Les « bed-in » de John Lennon et Yoko Ono en 1969 ou quand le lit devint le lieu privilégié de la protestation politique.
1969 : Alors que les Beatles demeurent relativement à l’écart de la chose politique en tant que groupe, John Lennon, très inspiré par sa compagne Yoko-Ono, va s’engager dans un combat certes pacifique, mais très médiatisé, contre l’engagement militaire américain dans ce conflit, jusqu’à irriter au plus haut point les autorités américaines qui envisageront de l’expulser, après que le couple se soit installé à New York en 1971.
L’année d’avant, Mick Jagger, co-leader des Rolling Stones, avait participé à la Vietnam Solidarity Campaign et chanté « Street Fighting Man », en écho aux révoltes urbaines. Les Beatles chantaient « Revolution », mais les paroles de John Lennon marquaient déjà son hésitation devant le phénomène révolutionnaire. Son engagement politique serait donc pacifique et aurait pour cadre la guerre de Vietnam.
Ainsi, en ce printemps 1969, le co-leader du groupe le plus célèbre, le plus écouté et le plus influent du monde, dégaine deux armes non violentes pour mener son combat : la musique, ce qui n’a rien d’étonnant, et le lit, ce qui qui est plus surprenant.
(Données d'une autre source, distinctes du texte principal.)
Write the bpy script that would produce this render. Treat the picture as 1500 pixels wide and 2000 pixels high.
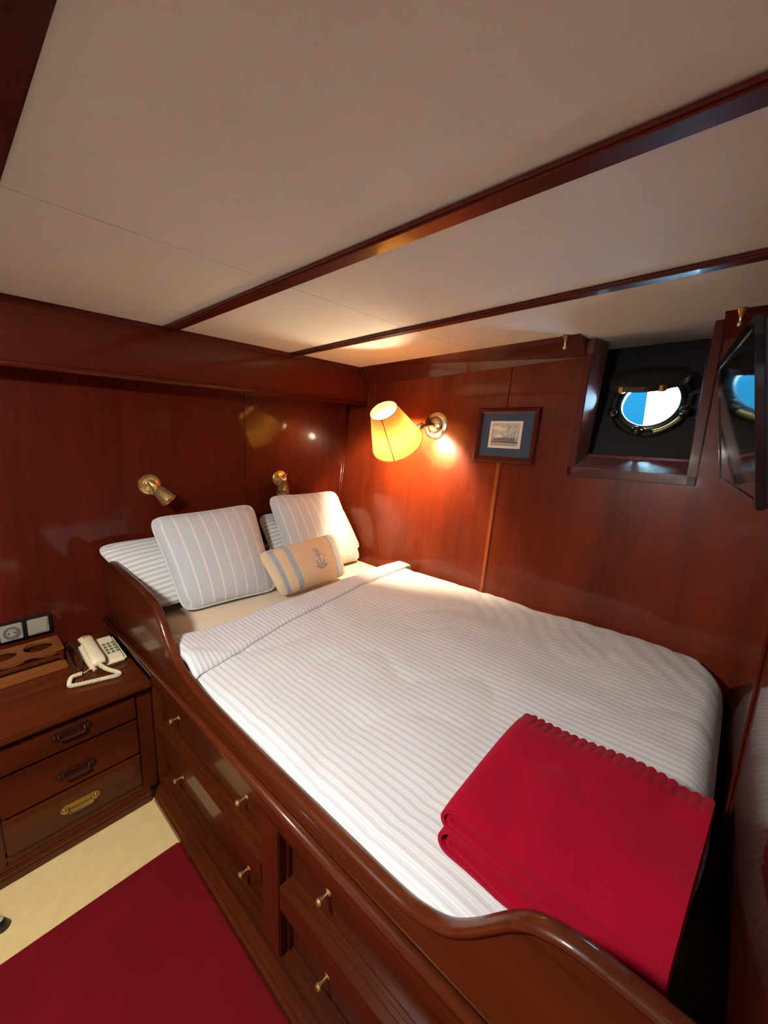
import bpy, bmesh, math, random
from mathutils import Vector as V, Matrix, noise
random.seed(4)
for o in list(bpy.data.objects): bpy.data.objects.remove(o)
S = bpy.context.scene
COL = S.collection
PI = math.pi
# ------------------------------------------------------------------ camera
YAW, PITCH, ROLL, FPX = math.radians(48.6), math.radians(-10.9), math.radians(2.1), 787.0
fwd = V((math.sin(YAW)*math.cos(PITCH), math.cos(YAW)*math.cos(PITCH), math.sin(PITCH)))
rgt = V((math.cos(YAW), -math.sin(YAW), 0)); upv = rgt.cross(fwd)
r2 = rgt*math.cos(ROLL)+upv*math.sin(ROLL); u2 = upv*math.cos(ROLL)-rgt*math.sin(ROLL)
cam = bpy.data.cameras.new('camera'); camo = bpy.data.objects.new('camera', cam); COL.objects.link(camo)
camo.matrix_world = Matrix(((r2.x, u2.x, -fwd.x, 0), (r2.y, u2.y, -fwd.y, 0), (r2.z, u2.z, -fwd.z, 1.5), (0, 0, 0, 1)))
cam.sensor_fit = 'VERTICAL'; cam.sensor_height = 36; cam.sensor_width = 27; cam.lens = FPX/2000*36
cam.clip_start = 0.01
S.camera = camo
# ------------------------------------------------------------------ world, exposure
w = bpy.data.worlds.new('sky'); S.world = w; w.use_nodes = True
bg = w.node_tree.nodes['Background']; bg.inputs[0].default_value = (0.38, 0.69, 1.0, 1); bg.inputs[1].default_value = 40.0
vs = S.view_settings
vs.view_transform = 'Standard'; vs.look = 'None'; vs.gamma = 1; vs.use_curve_mapping = False; vs.exposure = 1.15
BULB_W, DOME_W = 35, 33       # watts of the lit lamps, used by their builders
WARM, NEUTRAL = (1.0, 0.77, 0.50), (1.0, 0.965, 0.91)
# ------------------------------------------------------------------ materials
def newmat(name):
    m = bpy.data.materials.new(name); m.use_nodes = True
    return m, m.node_tree.nodes, m.node_tree.links, m.node_tree.nodes['Principled BSDF']
def plain(name, col, rough=.5, metal=0, coat=0, bump=0, bscale=200, sheen=0, emit=0, var=0, vscale=6):
    m, N, L, P = newmat(name)
    P.inputs['Base Color'].default_value = (*col, 1); P.inputs['Roughness'].default_value = rough; P.inputs['Metallic'].default_value = metal
    P.inputs['Coat Weight'].default_value = coat; P.inputs['Coat Roughness'].default_value = .06
    P.inputs['Sheen Weight'].default_value = sheen
    if rough >= .9: P.inputs['Specular IOR Level'].default_value = .1
    if emit: P.inputs['Emission Color'].default_value = (*col, 1); P.inputs['Emission Strength'].default_value = emit
    tc = N.new('ShaderNodeTexCoord')
    if bump:
        n = N.new('ShaderNodeTexNoise'); n.inputs['Scale'].default_value = bscale; n.inputs['Detail'].default_value = 3
        b = N.new('ShaderNodeBump'); b.inputs['Strength'].default_value = bump; b.inputs['Distance'].default_value = .004
        L.new(tc.outputs['Object'], n.inputs['Vector']); L.new(n.outputs[0], b.inputs['Height']); L.new(b.outputs[0], P.inputs['Normal'])
    if var:
        n = N.new('ShaderNodeTexNoise'); n.inputs['Scale'].default_value = vscale; n.inputs['Detail'].default_value = 6
        r = N.new('ShaderNodeValToRGB')
        r.color_ramp.elements[0].position = .3; r.color_ramp.elements[1].position = .7
        r.color_ramp.elements[0].color = (*[c*(1-var) for c in col], 1); r.color_ramp.elements[1].color = (*[min(1, c*(1+var)) for c in col], 1)
        L.new(tc.outputs['Object'], n.inputs['Vector']); L.new(n.outputs[0], r.inputs[0]); L.new(r.outputs[0], P.inputs['Base Color'])
    return m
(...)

En mars, à l’occasion de leur mariage hyper médiatisé, le coupe Lennon-Ono convoque la presse à l’hôtel Hilton d’Amsterdam, où il passera sa lune de miel. Tous les jours, du 25 au 31 mars, les journalistes occupent leur chambre de 9h à 21h, John Lennon et sa femme répondant aux questions et dissertant sur les méfaits de la guerre dans le lit de leur suite présidentielle. Ce show inédit, appelé « bed-in », fit le tour du monde, car comme Lennon l’avait dit lui-même trois ans plus tôt, les Beatles étaient « plus populaires que Jésus », propos alors interprété comme un blasphème (tiens, tiens !) par une certaine frange de la population américaine. Il fallut donc amplifier l’événement, et porter le fer en territoire « ennemi », les États-Unis.
Mais au prétexte d’une condamnation pour possession de cannabis l’année précédente, John Lennon n’obtint pas de visa, si bien que le second bed-in fut organisé à l’hôtel Queen Elisabeth de Montréal à la du mois de mai 1969. Rebelote durant une semaine : nombreux journalistes dans la suite nuptiale, avec les jeunes mariés au lit, ou sur leur lit, mais toujours en pyjama, qui dialoguent, expliquent et militent.
Pour pimenter le message, Lennon invite Timothy Leary, apôtre de la contreculture américaine et du LSD, et d’autres people, comme Petula Clark. Il compose la chanson Give Peace a Chance, et convie les journalistes à la chanter avec lui, dans sa chambre.
Le musée Grévin de Montréal immortalisa, lui aussi, cette manière si originale de faire de la politique.
Au printemps 1969, le lit est devenu un haut lieu inattendu de la protestation politique et de la création artistique, puisque, outre « Give Peace a Chance », John Lennon y composera d’autres chansons qui figureront sur un album solo, ou sur Abbey Road, point d’orgue de l’œuvre des Beatles.
Aujourd’hui, ces bed-in peuvent sembler naïfs et puérils. Mais leur impact sur l’opinion ne fut pas négligeable, précisément du fait de leur nature pacifique et pédagogique. Anoblis par le Reine d’Angleterre, incarnation de la musique populaire, puis de la musique classique du XXème siècle, les Beatles, alors à l’apogée de leur art, furent désormais écoutés non seulement par les jeunes, mais aussi par leurs parents.
C’est pourquoi les bed-in de John Lennon, sans avoir à eux seuls mis fin au conflit, contribuèrent à installer dans les esprits des jeunes et des moins jeunes l’idée que la guerre du Vietnam était une injustifiable boucherie. Elle ne prit fin qu’en 1975, par la défaite et la débandade de l’armée américaine. Mais elle commenca à vaciller dans un lit d’hôtel d’Amsterdam, puis de Montréal, six ans auparavant.